Hundreds of houses are being built and are continuing to get planning permission in villages and small tourist towns in Co Kerry without proper sewage treatment facilities, it has emerged.
Kerry County Council yesterday admitted that the infrastructure could not keep pace with the area's boom in development.
It was council policy to develop villages in order to curb one-off rural housing in the countryside.
However, €112 million was needed to bring water supply and sewage schemes up to scratch, engineers from the water services department said.
The Department of the Environment was more interested in funding new water treatment plants and supply schemes rather than upgrading existing ones, Mr Colm Mangan, senior engineer in water services, explained.
Hundreds of thousands of euro would have to be spent by the council on stop-gap measures until new plants could be built.
In the heritage town of Kenmare, rated as one of the most desirable places to retire to, the bathrooms of 76 houses at Tubrid look directly on to the sewage plant, but they are not connected to it.

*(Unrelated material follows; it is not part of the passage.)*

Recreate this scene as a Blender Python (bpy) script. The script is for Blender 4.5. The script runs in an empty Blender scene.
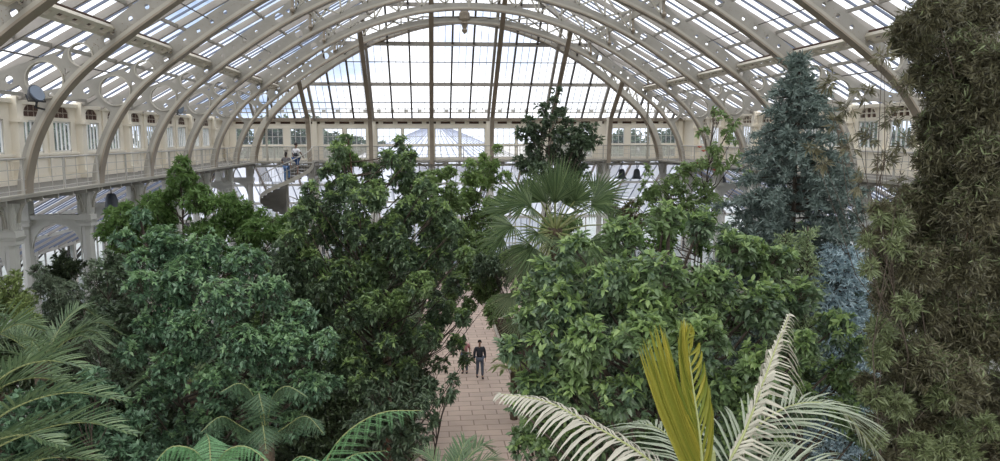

In the next year, 150 new houses will be built in that area, but the town's sewage system will not be able to take the development.
Consultants are being appointed to look urgentlyat what short-term measures can be taken for Kenmare to see it through next summer, when hundreds of thousands of tourists add to Kerry's fastest-growing town.
Almost 3,000 houses were given planning permission in Kerry in 2002, many in the county's villages. Of these, almost 2,000 were for full planning approval. (The numbers do not include the major towns).
Mr Michael Cotter and his wife, Antoinette, moved into their new house in Firies village in mid-Kerry last May.
During the summer they had to live with intolerable smells and swarms of brown flies. They feared for the health of their twin four-year-old boys.
Raw sewage was escaping into the nearby stream.
Once a week a tractor arrives to clean a small oil tank that serves as the village sewage treatment plant.